They're not particularly prolific. Most of them are kept within small circles for quite a while, not known to the public until either after being fixed, or immediately before. (The latter leading people to believe the only way to get game companies to address them is to spread them around so they have no choice but to act on them.)
There have been numerous minor skill bugs that led to exploitation during the time period where they were broken, in addition to a few more serious griefable ones, such as the team PK bug.
One of the most annoying skill bugs, in my opinion, was the "Conditional endings don't work" one, wherein Vengeance didn't kill the resurrected ally, Battle Rage didn't end when you used a non-attack skill, and most impacting, Thunderclap didn't end when you ran out of energy.

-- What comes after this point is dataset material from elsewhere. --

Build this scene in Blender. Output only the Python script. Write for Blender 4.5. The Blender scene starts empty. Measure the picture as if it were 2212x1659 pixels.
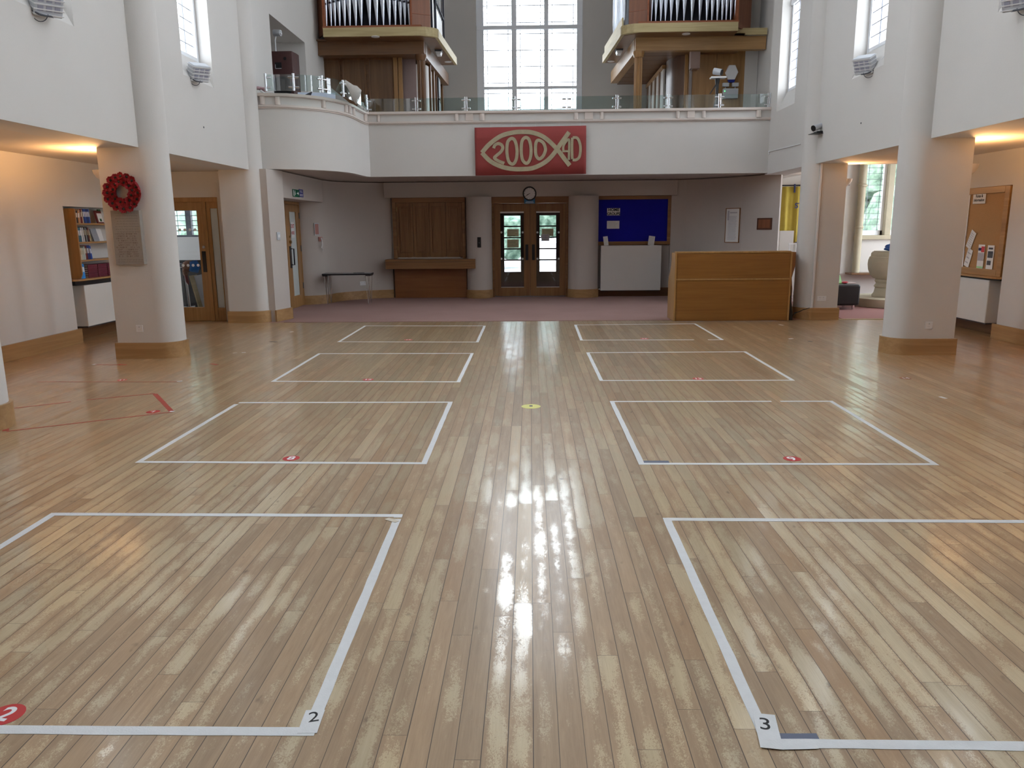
import bpy, bmesh, math, random
from mathutils import Vector, Matrix
R=random.Random(7)
C=bpy.context.scene.collection
PI=math.pi
# ---------------------------------------------------------------- camera
F,CX,CY,H=1661.,1106.,829.5,1.55          # focal length and centre in pixels (2212x1659), eye height
def _d(u,v): return Vector((u-CX,CY-v,-F)).normalized()
_f=_d(1145,490); _h=_d(2145,481.3); _u=_h.cross(_f).normalized()
if _u.y<0: _u=-_u
_r=_f.cross(_u)
Mw=Matrix((_r,_f,_u))                      # camera axes -> world axes
def ray(u,v): return Mw@Vector((u-CX,CY-v,-F))
def FL(u,v,z=0.):
    r=ray(u,v); t=(z-H)/r.z; return Vector((r.x*t,r.y*t,z))
def OY(u,v,Y):
    r=ray(u,v); t=Y/r.y; return Vector((r.x*t,Y,H+r.z*t))
def OX(u,v,X):
    r=ray(u,v); t=X/r.x; return Vector((X,r.y*t,H+r.z*t))
cam=bpy.data.cameras.new('camera'); co=bpy.data.objects.new('camera',cam); C.objects.link(co)
cam.sensor_fit='HORIZONTAL'; cam.sensor_width=36; cam.lens=F/2212*36
co.matrix_world=Matrix.Translation((0,0,H))@Mw.to_4x4()
cam.clip_start=.05; cam.clip_end=200
bpy.context.scene.camera=co
vs=bpy.context.scene.view_settings
vs.view_transform='Standard'; vs.look='None'; vs.gamma=1; vs.exposure=-0.55
try: vs.use_curve_mapping=False
except: pass
# ---------------------------------------------------------------- materials
def newmat(n):
    m=bpy.data.materials.new(n); m.use_nodes=True
    nt=m.node_tree; b=nt.nodes['Principled BSDF']; return m,nt,b
def N(nt,t,**k):
    n=nt.nodes.new(t)
    for a,v in k.items(): setattr(n,a,v)
    return n
def mth(nt,op,a,b=None,c=None,clamp=False):
    n=nt.nodes.new('ShaderNodeMath'); n.operation=op; n.use_clamp=clamp
    for i,x in enumerate((a,b,c)):
        if x is None: continue
        if isinstance(x,(int,float)): n.inputs[i].default_value=x
        else: nt.links.new(x,n.inputs[i])
    return n.outputs[0]
def mixc(nt,f,a,b,bt='MIX'):
    n=nt.nodes.new('ShaderNodeMix'); n.data_type='RGBA'; n.blend_type=bt
    for i,x in ((0,f),(6,a),(7,b)):
        if isinstance(x,(int,float)): n.inputs[i].default_value=x
        elif isinstance(x,tuple): n.inputs[i].default_value=(*x[:3],1)
        else: nt.links.new(x,n.inputs[i])
    return n.outputs[2]
def srgb(r,g,b):
    f=lambda c:(c/255/12.92 if c/255<=.04045 else ((c/255+.055)/1.055)**2.4)
    return (f(r),f(g),f(b))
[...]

The Vengeance one has been broken multiple times, and it often took a while to fix, but the bug where all of them were broken at the same time was taken care of in a fairly short time period.
The worst/best PvE one that I can remember is probably the Doppleganger one, actually leading to a number of the first post-release announced mass bans. People were able to kill the Doppleganger again and again for the experience bonuses by quitting during the cutscene and keeping them while being able to do it again... or something like that. I can't for the life of me remember the details, and it's fixed since then.
There are still plenty of lesser, mostly unexploitable bugs around that haven't been fixed. They tend to be on a rather small scale, such as a particular monster group not doing anything, or a skill description error, and you can report them all you want, but while I'm sure they're slated to be fixed eventually, they're just not high-priority.
The biggest thing in MMORPG's, though, tends to be botting. Bots, done right, can be set to emulate approximate human behaviour so well, particularly where humans can perform the same repetitive tasks easily, that it ranges from very difficult to detect, to impossible. Well, aside from a Turing test, but even that's manageable to a point.